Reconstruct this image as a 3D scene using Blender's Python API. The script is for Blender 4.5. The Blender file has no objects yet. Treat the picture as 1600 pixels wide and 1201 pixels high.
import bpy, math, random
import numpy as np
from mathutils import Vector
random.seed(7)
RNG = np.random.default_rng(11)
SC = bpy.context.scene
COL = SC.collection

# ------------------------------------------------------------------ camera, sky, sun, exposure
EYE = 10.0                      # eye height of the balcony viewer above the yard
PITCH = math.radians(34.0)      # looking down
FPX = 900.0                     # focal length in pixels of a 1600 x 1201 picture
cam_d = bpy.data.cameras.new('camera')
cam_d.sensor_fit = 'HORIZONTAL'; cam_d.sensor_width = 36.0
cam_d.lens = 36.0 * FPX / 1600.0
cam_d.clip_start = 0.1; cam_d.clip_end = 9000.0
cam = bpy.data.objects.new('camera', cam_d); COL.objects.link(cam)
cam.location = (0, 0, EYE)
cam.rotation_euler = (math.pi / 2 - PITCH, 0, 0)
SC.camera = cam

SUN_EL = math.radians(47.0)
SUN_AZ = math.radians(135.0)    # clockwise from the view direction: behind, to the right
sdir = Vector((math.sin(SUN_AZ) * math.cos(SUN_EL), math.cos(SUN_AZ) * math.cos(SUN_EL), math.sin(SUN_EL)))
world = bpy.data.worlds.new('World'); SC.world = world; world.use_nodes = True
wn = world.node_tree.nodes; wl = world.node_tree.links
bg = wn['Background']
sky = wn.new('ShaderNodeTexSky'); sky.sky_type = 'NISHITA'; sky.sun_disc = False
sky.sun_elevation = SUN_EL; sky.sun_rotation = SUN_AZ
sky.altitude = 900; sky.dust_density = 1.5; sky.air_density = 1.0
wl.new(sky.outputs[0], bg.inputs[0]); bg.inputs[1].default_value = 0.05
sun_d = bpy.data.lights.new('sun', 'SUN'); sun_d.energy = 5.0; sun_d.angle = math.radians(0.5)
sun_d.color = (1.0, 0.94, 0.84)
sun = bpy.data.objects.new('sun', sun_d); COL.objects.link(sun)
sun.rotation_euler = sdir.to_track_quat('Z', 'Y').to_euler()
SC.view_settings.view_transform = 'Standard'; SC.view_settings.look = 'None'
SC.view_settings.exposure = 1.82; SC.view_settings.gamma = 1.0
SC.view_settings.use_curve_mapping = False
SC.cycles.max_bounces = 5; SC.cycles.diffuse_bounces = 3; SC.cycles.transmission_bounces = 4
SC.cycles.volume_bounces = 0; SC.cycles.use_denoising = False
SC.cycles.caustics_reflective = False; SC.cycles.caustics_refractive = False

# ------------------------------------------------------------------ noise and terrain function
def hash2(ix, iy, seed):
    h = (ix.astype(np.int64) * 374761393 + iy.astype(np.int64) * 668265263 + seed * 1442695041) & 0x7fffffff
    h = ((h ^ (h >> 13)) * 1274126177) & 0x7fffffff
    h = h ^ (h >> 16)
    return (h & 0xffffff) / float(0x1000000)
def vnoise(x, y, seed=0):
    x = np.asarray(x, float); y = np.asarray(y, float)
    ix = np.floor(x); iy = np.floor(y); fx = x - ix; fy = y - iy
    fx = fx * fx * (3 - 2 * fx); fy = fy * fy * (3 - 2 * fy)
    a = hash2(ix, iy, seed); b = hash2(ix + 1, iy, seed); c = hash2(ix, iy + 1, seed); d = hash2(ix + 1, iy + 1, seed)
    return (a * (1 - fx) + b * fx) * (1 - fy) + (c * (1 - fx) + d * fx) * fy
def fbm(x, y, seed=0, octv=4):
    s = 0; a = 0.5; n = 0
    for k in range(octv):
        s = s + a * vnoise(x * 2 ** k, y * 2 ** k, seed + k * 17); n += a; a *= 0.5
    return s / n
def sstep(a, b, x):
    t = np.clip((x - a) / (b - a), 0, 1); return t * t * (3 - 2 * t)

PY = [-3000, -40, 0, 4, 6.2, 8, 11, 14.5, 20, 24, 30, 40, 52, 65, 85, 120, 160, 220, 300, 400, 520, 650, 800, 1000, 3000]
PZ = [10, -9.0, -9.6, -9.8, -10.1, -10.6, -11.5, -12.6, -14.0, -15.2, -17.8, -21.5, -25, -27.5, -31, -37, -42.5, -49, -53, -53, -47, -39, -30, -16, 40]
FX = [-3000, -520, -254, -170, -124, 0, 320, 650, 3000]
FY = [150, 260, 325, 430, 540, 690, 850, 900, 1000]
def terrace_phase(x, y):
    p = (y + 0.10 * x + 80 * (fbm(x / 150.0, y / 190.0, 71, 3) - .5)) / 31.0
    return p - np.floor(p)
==
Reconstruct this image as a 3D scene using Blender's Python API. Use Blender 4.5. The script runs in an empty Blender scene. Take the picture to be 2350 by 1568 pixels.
* * *
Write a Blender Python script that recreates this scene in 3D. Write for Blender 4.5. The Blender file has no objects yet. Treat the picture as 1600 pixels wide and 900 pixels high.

### [What the task requires]
Starting at the line that contains "1201 pixels high." and stopping at the line that contains "SC.camera = cam", transcribe the lines exactly; both boundary lines are to be included.

### [Solution to this task]
Reconstruct this image as a 3D scene using Blender's Python API. The script is for Blender 4.5. The Blender file has no objects yet. Treat the picture as 1600 pixels wide and 1201 pixels high.
import bpy, math, random
import numpy as np
from mathutils import Vector
random.seed(7)
RNG = np.random.default_rng(11)
SC = bpy.context.scene
COL = SC.collection

# ------------------------------------------------------------------ camera, sky, sun, exposure
EYE = 10.0                      # eye height of the balcony viewer above the yard
PITCH = math.radians(34.0)      # looking down
FPX = 900.0                     # focal length in pixels of a 1600 x 1201 picture
cam_d = bpy.data.cameras.new('camera')
cam_d.sensor_fit = 'HORIZONTAL'; cam_d.sensor_width = 36.0
cam_d.lens = 36.0 * FPX / 1600.0
cam_d.clip_start = 0.1; cam_d.clip_end = 9000.0
cam = bpy.data.objects.new('camera', cam_d); COL.objects.link(cam)
cam.location = (0, 0, EYE)
cam.rotation_euler = (math.pi / 2 - PITCH, 0, 0)
SC.camera = cam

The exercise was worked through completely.